Die Lösung findet sich in einer Spielkiste: Eine Plastik-Grille, die in Disneys Mulan mitspielte. Also mit Schauspielerfahrung! Wir haben sie aus einer McDonalds-Juniortüte. Am Rücken hat sie einen kleinen Hebel und wenn man den kurz dreht, zirpt sie. Wenn man nicht dreht, bleibt sie stumm. Perfekt. Engagiert!

Am Ende der Woche sind 186 Bücher reserviert. In der Woche danach muss ich mich bei der Druckerei definitiv für eine Auflagenhöhe entscheiden. Ich habe 500 Exemplare geplant. Das könnte dicke ausreichen. Was aber, wenn ich in den nächsten Monaten weiterhin Anfragen habe? Ich möchte genau eine Originalauflage haben. Wenn die weg ist, ist sie weg. Soll ich doch 700 Bücher drucken lassen? Das würde zumindest die Chance erhöhen, dass ich nicht nur 314, sondern bis zu 514 Bücher im Wohnzimmer aufstapeln kann. Oder ist der absolute Wahnsinn mit einer 1000er-Auflage erreicht?

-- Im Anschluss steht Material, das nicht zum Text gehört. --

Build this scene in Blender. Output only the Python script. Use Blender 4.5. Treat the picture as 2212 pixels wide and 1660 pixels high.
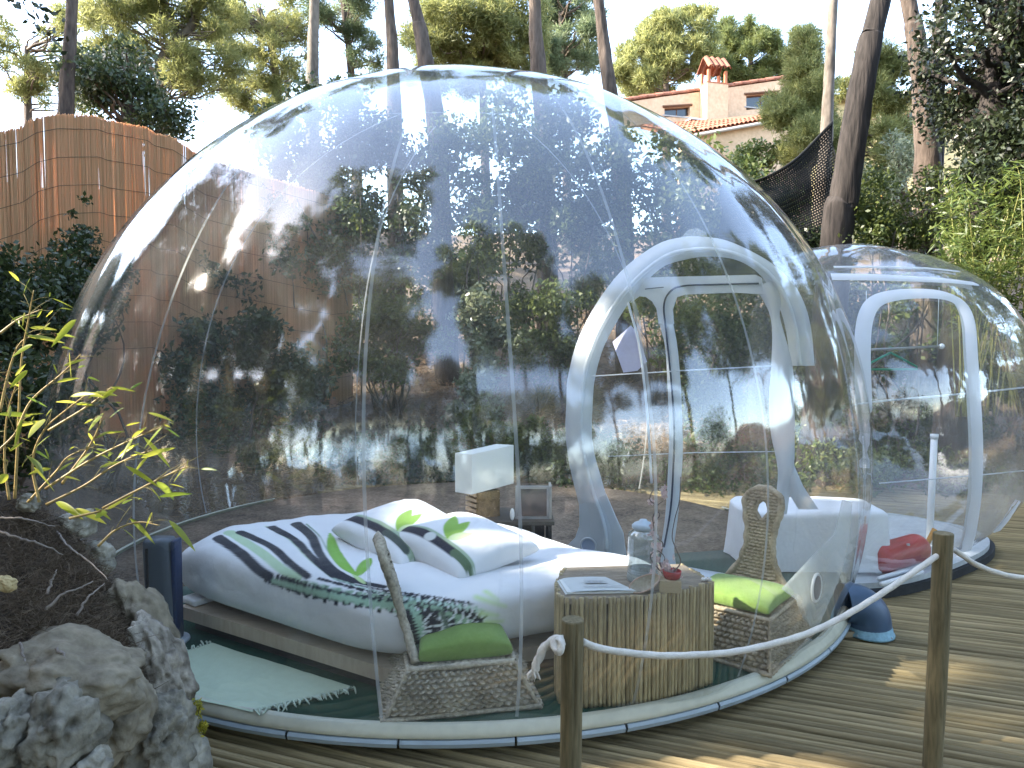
import bpy, bmesh, math, random
import numpy as np
from mathutils import Vector
from mathutils.bvhtree import BVHTree
scene = bpy.context.scene
for o in list(bpy.data.objects): bpy.data.objects.remove(o)
COL = scene.collection
rad = math.radians

# ---------------------------------------------------------------- camera, sky, sun, exposure
CAM_H, CAM_PITCH, FPX = 1.45, -0.05, 700.0
cam_d = bpy.data.cameras.new('camera'); cam = bpy.data.objects.new('camera', cam_d); COL.objects.link(cam)
cam.location = (0, 0, CAM_H); cam.rotation_euler = (math.pi/2 + CAM_PITCH, 0, 0)
cam_d.sensor_fit = 'HORIZONTAL'; cam_d.sensor_width = 36.0; cam_d.lens = 36.0*FPX/1024.0
cam_d.clip_start = 0.05; cam_d.clip_end = 600
scene.camera = cam
SUN_EL, SUN_AZ = 33.0, -96.0             # azimuth clockwise from +Y (view direction); negative = left
sv = np.array([math.sin(rad(SUN_AZ))*math.cos(rad(SUN_EL)), math.cos(rad(SUN_AZ))*math.cos(rad(SUN_EL)), math.sin(rad(SUN_EL))])
w = bpy.data.worlds.new('World'); scene.world = w; w.use_nodes = True
nt = w.node_tree; nt.nodes.clear()
sky = nt.nodes.new('ShaderNodeTexSky'); sky.sky_type = 'NISHITA'; sky.sun_disc = False
sky.sun_elevation = rad(SUN_EL); sky.sun_rotation = rad(SUN_AZ)
sky.air_density = 1.0; sky.dust_density = 1.3; sky.ozone_density = 1.0
bg = nt.nodes.new('ShaderNodeBackground'); bg.inputs['Strength'].default_value = 0.15
wo = nt.nodes.new('ShaderNodeOutputWorld')
hs = nt.nodes.new('ShaderNodeHueSaturation'); hs.inputs['Saturation'].default_value = .9
nt.links.new(sky.outputs[0], hs.inputs['Color']); nt.links.new(hs.outputs[0], bg.inputs[0]); nt.links.new(bg.outputs[0], wo.inputs[0])
sl = bpy.data.lights.new('sun', 'SUN'); sl.energy = 2.6; sl.angle = rad(0.6); sl.color = (1.0, 0.90, 0.76)
so = bpy.data.objects.new('sun', sl); COL.objects.link(so)
so.rotation_euler = Vector(-sv).to_track_quat('-Z', 'Y').to_euler(); so.location = (-20, 4, 20)
vs = scene.view_settings; vs.view_transform = 'Standard'; vs.look = 'None'; vs.gamma = 1.0
vs.use_curve_mapping = False; vs.exposure = 3.12
scene.cycles.transparent_max_bounces = 40
scene.cycles.max_bounces = 10

# ---------------------------------------------------------------- photo pixel -> place (photo viewed at 2212 px wide)
PS = 1024.0/2212.0
_c, _s = math.cos(CAM_PITCH), math.sin(CAM_PITCH)
def ray(vx, vy):
    x = (vx*PS-512)/FPX; z = (384-vy*PS)/FPX
    return np.array([x, _c-z*_s, _s+z*_c])
def atz(vx, vy, z):
    d = ray(vx, vy); return d*((z-CAM_H)/d[2]) + np.array([0, 0, CAM_H])
def aty(vx, vy, y):
    d = ray(vx, vy); return d*(y/d[1]) + np.array([0, 0, CAM_H])
def on_plane(vx, vy, A, B):
    """hit on the vertical plane through plan points A and B"""
    d = ray(vx, vy); n = np.array([B[1]-A[1], -(B[0]-A[0])])
    k = (n @ np.array(A))/(n @ d[:2]); return d*k + np.array([0, 0, CAM_H])
def px(d): return PS/FPX*d               # metres per photo pixel at distance d

# ---------------------------------------------------------------- noise
def _hash(ix, iy, iz, seed=0):
    n = (ix*374761393 + iy*668265263 + iz*1274126177 + seed*974711) & 0xffffffff
    n = ((n ^ (n >> 13))*1274126177) & 0xffffffff
    return ((n ^ (n >> 16)) & 0xffff)/65535.0
def vnoise(P, seed=0):
    P = np.asarray(P, float); I = np.floor(P).astype(np.int64); F = P-I; F = F*F*(3-2*F)
    r = 0
    for dx in (0, 1):
        for dy in (0, 1):
            for dz in (0, 1):
                wgt = (F[:, 0] if dx else 1-F[:, 0])*(F[:, 1] if dy else 1-F[:, 1])*(F[:, 2] if dz else 1-F[:, 2])
                r = r + wgt*_hash(I[:, 0]+dx, I[:, 1]+dy, I[:, 2]+dz, seed)
    return r*2-1
def fbm(P, oct=4, seed=0):
    a, s, r = 1.0, 1.0, 0
    for i in range(oct):
        r = r + a*vnoise(np.asarray(P)*s+17.3*i, seed+i); a *= .5; s *= 2.03
    return r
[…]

Nerve ich dann noch meine Enkel, die später bei jedem Besuch von der Oma ein verstaubtes Giraffen-Kinderbuch vom Stapel in die Hand gedrückt bekommen? Immerhin hätte sich die Oma für das Geld damals auch ein komplett eingerichtetes, tolles Wohnzimmer anschaffen können und müsste nicht inmitten der Bücher auf ihrem wackeligen Holzstuhl im ansonsten leeren Zimmer den Lebensabend verbringen.

Am Ende der Woche gilt das Buch als “fertig” und ich packe die Daten für die Druckerei zusammen. Den Buchumschlag drucke ich mir in Originalgröße aus, um zu kontrollieren, ob er an allen Ecken passt. Gefaltet und geklappt ist er dreidimensional und sieht fast schon wie ein Originalbuch aus. Nur dass kein Inhalt drin ist.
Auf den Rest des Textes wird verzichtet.